Copy the data that follows, character for character, minus the pictures.
START
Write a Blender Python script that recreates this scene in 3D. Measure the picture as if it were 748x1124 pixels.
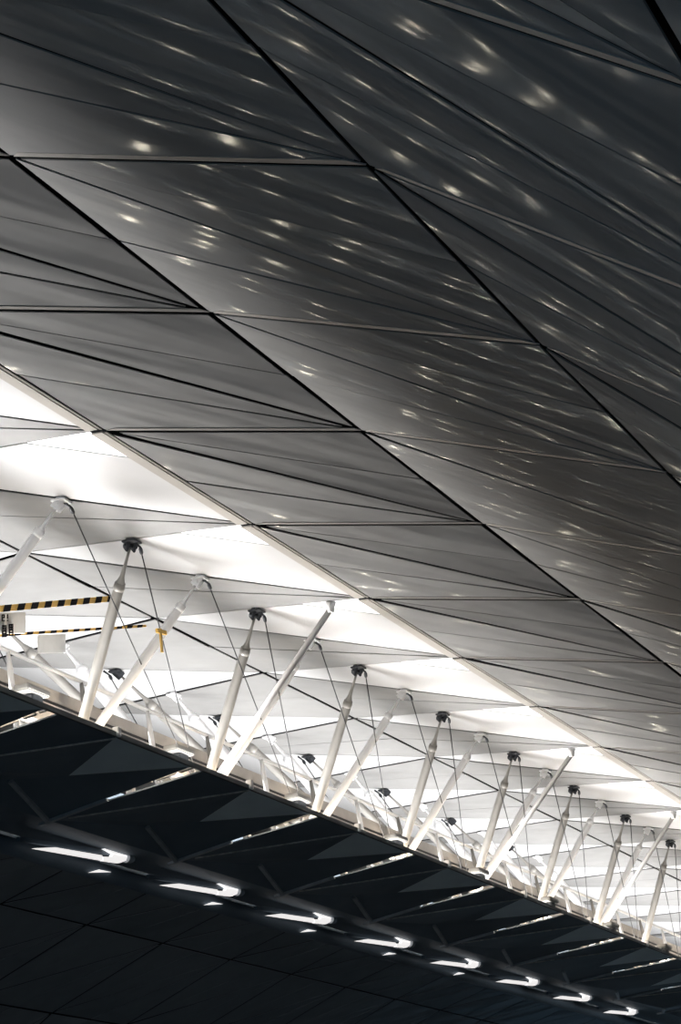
import bpy, bmesh, math, random
from mathutils import Vector, Matrix
random.seed(7)
C = bpy.context.scene.collection
SC = bpy.context.scene
for o in list(bpy.data.objects): bpy.data.objects.remove(o)

# ------------------------------------------------------------------ camera, world, exposure
L = 9.0            # one structural bay of the vault, metres
H = 1.6            # eye height
F_PX = 2300.0
CAM = Matrix(((0.901820, -0.198584, -0.383777), (0.428486, 0.296166, 0.853631), (-0.055856, -0.934264, 0.352179)))
cam = bpy.data.cameras.new('camera'); cam.sensor_fit = 'HORIZONTAL'; cam.sensor_width = 36.0
cam.lens = F_PX / 748.0 * 36.0; cam.clip_end = 3000; cam.clip_start = .1
co = bpy.data.objects.new('camera', cam); C.objects.link(co)
r, d, f = [CAM @ Vector(v) for v in ((1, 0, 0), (0, 1, 0), (0, 0, 1))]
M = Matrix((r, -d, -f)).transposed().to_4x4(); M.translation = (0, 0, H); co.matrix_world = M
SC.camera = co
W = bpy.data.worlds.new('hall_dusk'); SC.world = W; W.use_nodes = True
WN = W.node_tree.nodes; WB = WN['Background']
WB.inputs['Color'].default_value = (.32, .54, .74, 1); WB.inputs['Strength'].default_value = .48
SC.view_settings.view_transform = 'Standard'; SC.view_settings.look = 'None'
SC.view_settings.gamma = 1; SC.view_settings.use_curve_mapping = False; SC.view_settings.exposure = 0
NEAR_POWER = 440.0    # unseen area lights added to light the vault from below
STRUT_POWER = 80.0  # added row that brightens the fronts of the near struts
FAR_POWER = 880.0
SPOT_POWER = 210.0    # small unseen warm lamps, added for highlights on the metal

# ------------------------------------------------------------------ helpers
def W3(p): return Vector((p[0] * L, p[1] * L, p[2] * L + H))
def lerp(a, b, t): return Vector(a) * (1 - t) + Vector(b) * t
def ray(px, py): return CAM @ Vector((px - 374.0, py - 562.0, F_PX))
def tag(o, label=None, cat=None, group=None, kind=None):
    if label: o['label'] = label
    if cat: o['category'] = cat
    if group: o['group'] = group
    if kind: o['kind'] = kind
    return o
def empty(name, loc=(0, 0, 0), **k):
    o = bpy.data.objects.new(name, None); C.objects.link(o); o.location = loc; o.empty_display_size = .2
    return tag(o, **k)
def obj(name, bm, mats, parent=None, **k):
    me = bpy.data.meshes.new(name); bmesh.ops.recalc_face_normals(bm, faces=bm.faces[:]) if k.pop('recalc', True) else None
    bm.to_mesh(me); bm.free()
    for m in (mats if isinstance(mats, (list, tuple)) else [mats]): me.materials.append(m)
    o = bpy.data.objects.new(name, me); C.objects.link(o)
    if parent:
        o.parent = parent; o.matrix_parent_inverse = Matrix.Translation(-parent.location)
    return tag(o, **k)
def frame(ax, hint=Vector((0, 0, 1))):
    z = ax.normalized(); x = hint.cross(z)
    if x.length < 1e-4: x = Vector((1, 0, 0)).cross(z)
    x.normalize(); return x, z.cross(x), z
def tube(bm, a, b, prof, n=12, mi=0):
    """lathe about a-b; prof = [(t, radius)...] in metres"""
    a, b = Vector(a), Vector(b); x, y, z = frame(b - a); ln = (b - a).length; rings = []
    for t, rad in prof:
        c = a + z * (ln * t)
        rings.append([bm.verts.new(c + (x * math.cos(2 * math.pi * i / n) + y * math.sin(2 * math.pi * i / n)) * rad) for i in range(n)])
    for p, q in zip(rings, rings[1:]):
        for i in range(n):
            fc = bm.faces.new((p[i], p[(i + 1) % n], q[(i + 1) % n], q[i])); fc.smooth = True; fc.material_index = mi
    for rg in (rings[0][::-1], rings[-1]):
        bm.faces.new(rg).material_index = mi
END
▸ **Response for this exercise**:
Write a Blender Python script that recreates this scene in 3D. Measure the picture as if it were 748x1124 pixels.
import bpy, bmesh, math, random
from mathutils import Vector, Matrix
random.seed(7)
C = bpy.context.scene.collection
SC = bpy.context.scene
for o in list(bpy.data.objects): bpy.data.objects.remove(o)

# ------------------------------------------------------------------ camera, world, exposure
L = 9.0            # one structural bay of the vault, metres
H = 1.6            # eye height
F_PX = 2300.0
CAM = Matrix(((0.901820, -0.198584, -0.383777), (0.428486, 0.296166, 0.853631), (-0.055856, -0.934264, 0.352179)))
cam = bpy.data.cameras.new('camera'); cam.sensor_fit = 'HORIZONTAL'; cam.sensor_width = 36.0
cam.lens = F_PX / 748.0 * 36.0; cam.clip_end = 3000; cam.clip_start = .1
co = bpy.data.objects.new('camera', cam); C.objects.link(co)
r, d, f = [CAM @ Vector(v) for v in ((1, 0, 0), (0, 1, 0), (0, 0, 1))]
M = Matrix((r, -d, -f)).transposed().to_4x4(); M.translation = (0, 0, H); co.matrix_world = M
SC.camera = co
W = bpy.data.worlds.new('hall_dusk'); SC.world = W; W.use_nodes = True
WN = W.node_tree.nodes; WB = WN['Background']
WB.inputs['Color'].default_value = (.32, .54, .74, 1); WB.inputs['Strength'].default_value = .48
SC.view_settings.view_transform = 'Standard'; SC.view_settings.look = 'None'
SC.view_settings.gamma = 1; SC.view_settings.use_curve_mapping = False; SC.view_settings.exposure = 0
NEAR_POWER = 440.0    # unseen area lights added to light the vault from below
STRUT_POWER = 80.0  # added row that brightens the fronts of the near struts
FAR_POWER = 880.0
SPOT_POWER = 210.0    # small unseen warm lamps, added for highlights on the metal

# ------------------------------------------------------------------ helpers
def W3(p): return Vector((p[0] * L, p[1] * L, p[2] * L + H))
def lerp(a, b, t): return Vector(a) * (1 - t) + Vector(b) * t
def ray(px, py): return CAM @ Vector((px - 374.0, py - 562.0, F_PX))
def tag(o, label=None, cat=None, group=None, kind=None):
    if label: o['label'] = label
    if cat: o['category'] = cat
    if group: o['group'] = group
    if kind: o['kind'] = kind
    return o
def empty(name, loc=(0, 0, 0), **k):
    o = bpy.data.objects.new(name, None); C.objects.link(o); o.location = loc; o.empty_display_size = .2
    return tag(o, **k)
def obj(name, bm, mats, parent=None, **k):
    me = bpy.data.meshes.new(name); bmesh.ops.recalc_face_normals(bm, faces=bm.faces[:]) if k.pop('recalc', True) else None
    bm.to_mesh(me); bm.free()
    for m in (mats if isinstance(mats, (list, tuple)) else [mats]): me.materials.append(m)
    o = bpy.data.objects.new(name, me); C.objects.link(o)
    if parent:
        o.parent = parent; o.matrix_parent_inverse = Matrix.Translation(-parent.location)
    return tag(o, **k)
def frame(ax, hint=Vector((0, 0, 1))):
    z = ax.normalized(); x = hint.cross(z)
    if x.length < 1e-4: x = Vector((1, 0, 0)).cross(z)
    x.normalize(); return x, z.cross(x), z
def tube(bm, a, b, prof, n=12, mi=0):
    """lathe about a-b; prof = [(t, radius)...] in metres"""
    a, b = Vector(a), Vector(b); x, y, z = frame(b - a); ln = (b - a).length; rings = []
    for t, rad in prof:
        c = a + z * (ln * t)
        rings.append([bm.verts.new(c + (x * math.cos(2 * math.pi * i / n) + y * math.sin(2 * math.pi * i / n)) * rad) for i in range(n)])
    for p, q in zip(rings, rings[1:]):
        for i in range(n):
            fc = bm.faces.new((p[i], p[(i + 1) % n], q[(i + 1) % n], q[i])); fc.smooth = True; fc.material_index = mi
    for rg in (rings[0][::-1], rings[-1]):
        bm.faces.new(rg).material_index = mi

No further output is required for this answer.